REPUBLIKA.CO.ID, WASHINGTON -- Pemerintah Amerika Serikat (AS) mengeluarkan larangan bagi warganya yang hendak melakukan perjalanan ke Korea Utara (Korut). Laporan ini didapat dari dua perusahaan tur, Koryo Tours dan Young Pioneer Tours.
Selama ini, dua jasa tur ini menawarkan wisata ke Korut bagi orang-orang yang berada di AS. Salah satu perusahaan tur, Young Pioners Tours menjadi agen perjalanan yang pernah membawa Otto Warmbier ke nagara terisolasi itu.
Warmbier pernah melakukan perjalanan ke Korut hingga ia ditangkap oleh pihak berwenang di negara itu karena tuduhan mencuri spanduk propaganda dari sebuah hotel. Pria berusia 22 tahun itu kemudian harus menjalani tahanan di penjata selama 15 bulan, hingga di sana mengalami penyakit otak dan koma, serta akhirnya dipulangkan ke AS.
Setelah dipulangkan ke AS pada 13 Juni lalu dengan alasan kemanusiaan, Warmbier sempat ditangani oleh rumah sakit di Negeri Paman Sam. Namun, pada 19 Juni, orang tua dari mahasiswa jurusan ekonomi di Universitas Virginia itu mengabarkan kematiannya sekitar pukul 2.20 waktu setempat.
Sejak itu, jasa tur Young Pioners mengatakan tidak akan lagi membawa warga AS ke Korut. Perusahaan yang berbasis di Cina itu juga menuturkn bahwa Pemerintah AS secara resmi mengeluarkan larangan agar tidak lagi ada warga negara mereka yang pergi ke sana.
"Larangan ini mulai berlaku pada 27 Juli dan setelah 30 hari masa tenggang, setiap warga AS yang hendak bepergian ke Korut akan mendapat penolakan di paspor mereka," ujar pernyataan dari Young Pioneer, dilansir BBC, Jumat (21/7).
Salah satu anggota Young Pioneer Tours mengatakan bahwa larangan ini pertama kali diberitahukan oleh Kedutaan Besar Swedia. Kedutaan besar negara itu selama ini menangani urusan warga AS yang berada di sana.
Kini, pemeriksaan dan pengecekan jumlah warga AS yang masih berada di Korut dilakukan. Ada tiga orang warga negara itu yang hingga saat ini masih berada di sana dan ditahan karena dugaan pelanggaran.
Mereka adalah Kim Dong-chu, seorang warga AS yang berada di Korut dan dijatuhi hukuman pada April 2016. Ia diduga bekerja sebagai mata-mata dan divonis 10 tahun hukuman kerja paksa.

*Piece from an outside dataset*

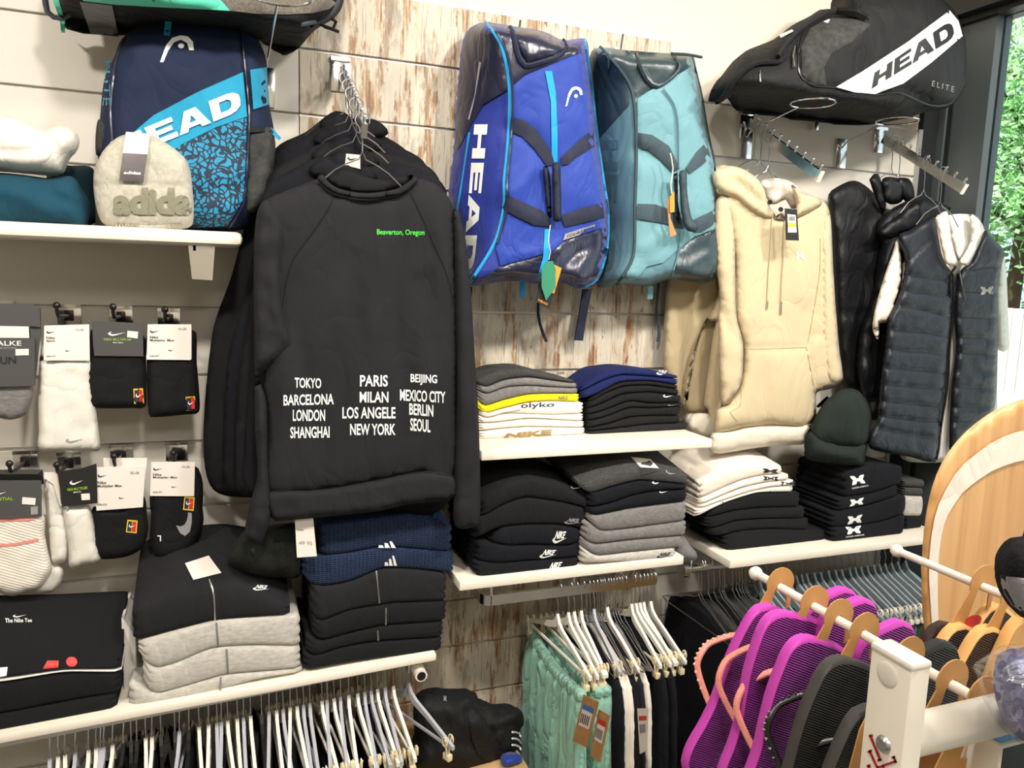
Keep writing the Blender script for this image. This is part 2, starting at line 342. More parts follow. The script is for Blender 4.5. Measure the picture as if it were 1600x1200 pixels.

Kemudian ada Kim Sang-duk, seorang profesor keturunan Korea-Amerika yang bekerja di Universitas Sains dan Teknologi Pyongyang (PUST). Ia ditahan pada April lalu, namun tak diketahui alasan di balik penangkapannya.
Terakhir ada Kim Hak-song yang juga bekerja di PUST. Ia ditahan pada Mei lalu karena diyakini memancing tindakan permusuhan kepada Korut.